●今回は中高生向け●
サヨナラ、マイ・ディア
学而会 英語のおまけ箱 33箱目
ラナルド・マクドナルド Ranald MacDonald という名前を聞いたことはありますか?
おそらく、この人は、日本史上初めて、日本人に英語を教えたネイティブ教師と言えるんじゃないでしょうか。
でも、どういうわけか、中学でも高校でも、この人のことはいっさい習わないと思います。
わたしが初めてかれのことを知ったのは、子ども向けの絵本でした。
1848年、日本が鎖国していた時代です。
アメリカから捕鯨船に乗り込んで北海道の近くまでやってきたマクドナルドは、そこから単身、ボートを漕いで北海道に上陸します。
このことは役人に伝えられ、かれは長崎に連れていかれます。
この時代ですから、長崎では牢屋に入れられ、幕府の尋問を受けます。
この期間、マクドナルドは役人たちを通して日本語を学んでいきます。
おかえしに、かれは役人たちに英語を教えていくんです。
牢越しの勉強会というわけです。
当時、アメリカは捕鯨業が盛んで、日本近海までアメリカの捕鯨船がけっこう来ていました。
マクドナルドは意志をもって日本に来たわけですが、捕鯨船が難破して日本に流れ着いてしまった漂流民たちも何人かいました。
やがて、アメリカは自国の漂流民たちの引き渡しを求めて、長崎に軍艦を差し向けてきます。
その軍艦に乗って、マクドナルドも日本を去ることになります。
帰国したマクドナルドは日本で見聞したことを本に書きましたが、本が出版されたのは、かれの死後でした。
マクドナルドが危険を顧みず、たった一人で日本に来た理由は、次のごとくです。
かれは母親が北アメリカ原住民でした。
そのことで、かれは子ども時代、白人たちにいじめられることがしょっちゅうでした。
アメリカ原住民の間では、日本人には自分たちと同じ血が流れているという言い伝えがあり、かれは日本人の国に行ってみたいと思うようになり、ついに決行したわけです。

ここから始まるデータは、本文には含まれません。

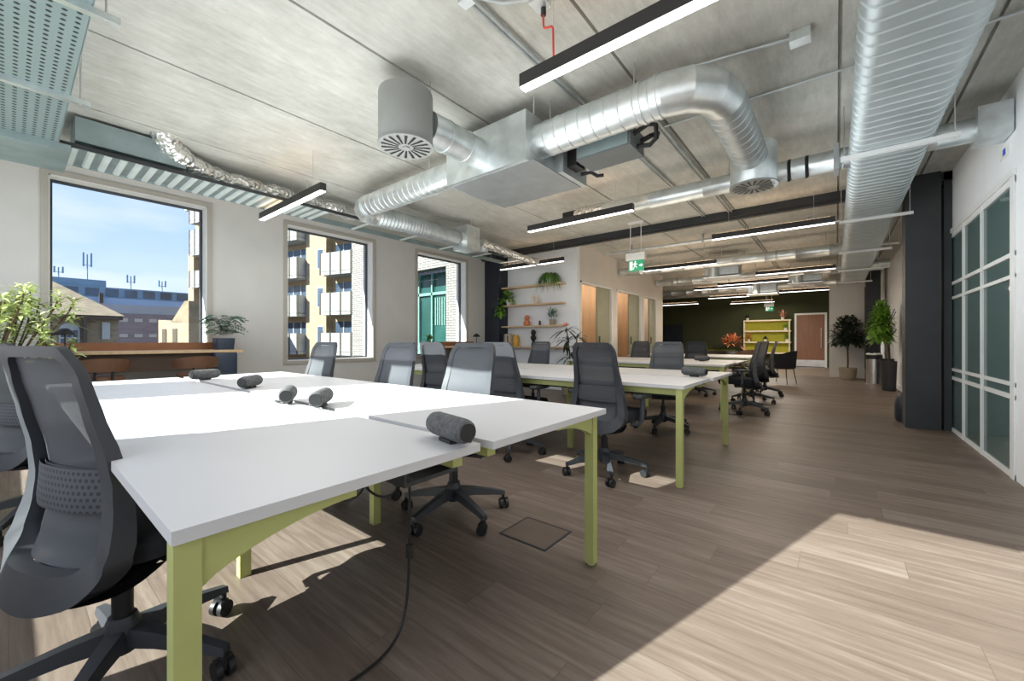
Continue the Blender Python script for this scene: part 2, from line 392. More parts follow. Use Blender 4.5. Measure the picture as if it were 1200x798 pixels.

マクドナルドが長崎の牢屋で英語を教えた役人たちは、その後、ペリーが日本に開国を迫りに軍艦で浦賀へやって来たとき、通訳として活躍することになります(最も有名なのは森山栄之助という人ですが)。
マクドナルドは、ワシントン州にて亡くなる際、つきそっていた姪の腕の中で
「サヨナラ、マイ・ディア、サヨナラ」
とつぶやいたそうです。
今回は「言葉はひろがる」(鶴見俊輔・文、佐々木マキ・絵)という絵本を参考にしました(福音館書店・刊)。